JERUSALEM - Israel, Jordan and the Palestinian National Authority will sign on Monday a "landmark" agreement to connect the Red Sea with the shrinking Dead Sea.

"This is a historical agreement," Israel's Minister of Infrastructure and Regional Cooperation Silvan Shalom told Israel Radio. He said "It took very long time but eventually we will have a tripartite agreement. It's a dream that comes true."

The agreement will be signed in the World Bank headquarters in Washington D.C., with Jordanian Water and Irrigation Minister Hazem Nasser and Palestinian Minister and Head of the Palestinian Water Authority Shaddad Attili.

Shalom said the project has economical and strategic aspects. It will supply cheap desalinated water for the region, which suffers a chronic lack of water, and it is signed at a time when the peace process between Israel and the Palestinian falters.

Israel's Yediot Aharonot newspaper reported that some 100 million cubic meters would be pumped from the Gulf of Aqaba to the Dead Sea.

"Following the signing," Shalom told Israel Radio, "an international tender will be issued for the entire project, including the construction of the desalination plant in Aqaba and laying the pipes."

The Dead Sea lies between Israel and Jordan, and in the last decades it has considerably shrunken because of excessive industrial use, mainly by mineral-production factories.

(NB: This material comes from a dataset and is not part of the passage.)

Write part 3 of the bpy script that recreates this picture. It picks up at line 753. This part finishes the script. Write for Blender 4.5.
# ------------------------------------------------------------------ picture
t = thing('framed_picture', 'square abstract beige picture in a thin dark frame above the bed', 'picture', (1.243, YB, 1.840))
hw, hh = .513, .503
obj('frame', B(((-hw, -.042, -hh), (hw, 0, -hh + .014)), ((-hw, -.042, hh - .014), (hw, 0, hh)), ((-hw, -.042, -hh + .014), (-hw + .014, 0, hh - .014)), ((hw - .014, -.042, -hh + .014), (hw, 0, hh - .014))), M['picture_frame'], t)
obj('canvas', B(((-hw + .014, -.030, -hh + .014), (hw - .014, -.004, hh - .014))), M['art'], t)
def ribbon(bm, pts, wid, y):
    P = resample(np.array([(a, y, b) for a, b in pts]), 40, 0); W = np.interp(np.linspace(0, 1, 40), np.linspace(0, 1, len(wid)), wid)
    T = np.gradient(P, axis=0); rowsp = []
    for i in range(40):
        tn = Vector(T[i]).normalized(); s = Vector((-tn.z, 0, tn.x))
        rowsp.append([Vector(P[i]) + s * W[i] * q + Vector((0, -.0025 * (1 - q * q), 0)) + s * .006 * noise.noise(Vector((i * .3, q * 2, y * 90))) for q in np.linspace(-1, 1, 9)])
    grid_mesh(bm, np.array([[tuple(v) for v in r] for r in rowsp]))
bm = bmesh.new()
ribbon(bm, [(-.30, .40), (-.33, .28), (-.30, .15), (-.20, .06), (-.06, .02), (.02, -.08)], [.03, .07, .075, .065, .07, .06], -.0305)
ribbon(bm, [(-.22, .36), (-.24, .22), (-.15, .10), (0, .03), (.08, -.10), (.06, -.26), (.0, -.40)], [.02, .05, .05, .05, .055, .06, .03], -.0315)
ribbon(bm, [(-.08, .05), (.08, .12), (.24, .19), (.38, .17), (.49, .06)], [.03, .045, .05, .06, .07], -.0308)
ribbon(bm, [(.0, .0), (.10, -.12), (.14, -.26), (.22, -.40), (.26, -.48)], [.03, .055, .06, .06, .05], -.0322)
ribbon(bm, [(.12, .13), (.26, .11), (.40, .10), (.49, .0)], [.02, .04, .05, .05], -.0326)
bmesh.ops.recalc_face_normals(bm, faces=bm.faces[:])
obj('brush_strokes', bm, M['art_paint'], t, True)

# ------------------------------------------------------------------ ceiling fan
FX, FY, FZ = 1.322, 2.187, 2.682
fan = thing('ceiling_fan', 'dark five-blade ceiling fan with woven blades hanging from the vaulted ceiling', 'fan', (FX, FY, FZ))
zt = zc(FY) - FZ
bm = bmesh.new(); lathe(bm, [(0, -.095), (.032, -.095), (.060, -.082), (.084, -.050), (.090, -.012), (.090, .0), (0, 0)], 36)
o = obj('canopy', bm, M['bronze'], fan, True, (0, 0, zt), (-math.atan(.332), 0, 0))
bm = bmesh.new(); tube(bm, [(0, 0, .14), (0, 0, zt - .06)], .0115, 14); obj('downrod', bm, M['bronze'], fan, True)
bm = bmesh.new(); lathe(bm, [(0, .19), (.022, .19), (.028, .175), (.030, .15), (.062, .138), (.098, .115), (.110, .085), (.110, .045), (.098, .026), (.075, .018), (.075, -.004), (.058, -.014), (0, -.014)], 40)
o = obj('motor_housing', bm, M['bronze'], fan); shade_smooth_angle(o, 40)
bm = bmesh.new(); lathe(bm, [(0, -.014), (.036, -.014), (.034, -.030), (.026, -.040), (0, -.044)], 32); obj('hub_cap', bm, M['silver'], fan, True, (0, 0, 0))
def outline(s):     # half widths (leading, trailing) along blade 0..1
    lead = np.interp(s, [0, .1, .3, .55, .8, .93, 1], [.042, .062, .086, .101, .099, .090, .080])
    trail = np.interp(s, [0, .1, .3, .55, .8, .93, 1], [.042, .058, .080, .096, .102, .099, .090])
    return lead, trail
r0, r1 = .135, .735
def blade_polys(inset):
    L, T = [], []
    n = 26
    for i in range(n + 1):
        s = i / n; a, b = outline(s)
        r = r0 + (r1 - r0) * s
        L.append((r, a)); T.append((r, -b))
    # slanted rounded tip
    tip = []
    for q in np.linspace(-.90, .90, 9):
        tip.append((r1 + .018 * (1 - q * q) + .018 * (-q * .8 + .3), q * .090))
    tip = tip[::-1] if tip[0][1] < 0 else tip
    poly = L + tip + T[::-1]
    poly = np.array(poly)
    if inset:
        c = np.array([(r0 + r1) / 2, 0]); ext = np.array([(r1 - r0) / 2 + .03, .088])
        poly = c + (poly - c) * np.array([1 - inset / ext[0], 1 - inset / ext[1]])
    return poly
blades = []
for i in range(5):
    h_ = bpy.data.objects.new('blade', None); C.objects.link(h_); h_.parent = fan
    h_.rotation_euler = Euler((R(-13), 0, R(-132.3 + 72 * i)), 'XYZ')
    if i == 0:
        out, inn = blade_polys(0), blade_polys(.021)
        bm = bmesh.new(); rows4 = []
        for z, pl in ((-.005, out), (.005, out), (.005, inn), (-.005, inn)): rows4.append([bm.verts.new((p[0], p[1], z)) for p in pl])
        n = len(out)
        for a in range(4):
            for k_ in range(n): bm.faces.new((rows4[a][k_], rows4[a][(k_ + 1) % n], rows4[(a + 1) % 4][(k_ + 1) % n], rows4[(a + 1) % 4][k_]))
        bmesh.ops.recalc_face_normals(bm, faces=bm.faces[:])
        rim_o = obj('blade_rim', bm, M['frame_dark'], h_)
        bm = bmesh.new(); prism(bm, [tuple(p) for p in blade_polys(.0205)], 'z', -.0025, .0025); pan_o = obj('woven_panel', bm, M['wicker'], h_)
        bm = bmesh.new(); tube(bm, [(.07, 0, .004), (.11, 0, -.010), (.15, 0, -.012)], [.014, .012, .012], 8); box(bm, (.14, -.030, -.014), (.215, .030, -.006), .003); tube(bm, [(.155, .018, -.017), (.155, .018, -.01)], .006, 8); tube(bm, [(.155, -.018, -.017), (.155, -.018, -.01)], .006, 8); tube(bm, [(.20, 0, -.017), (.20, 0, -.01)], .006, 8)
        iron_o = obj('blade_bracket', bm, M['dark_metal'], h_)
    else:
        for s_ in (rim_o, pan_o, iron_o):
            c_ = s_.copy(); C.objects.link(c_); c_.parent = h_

The pipeline project idea was first raised in the 1970s as a mean of bringing cheap waters to the Jordan Valley. It was mentioned also in the 1994's Israel-Jordan peace accord. However, Israel's Environment Ministry and the green organization, Friends of the Earth-Middle East, objected the plan, saying too much water from the Red Sea will harm the Dead Sea's delicate ecosystem.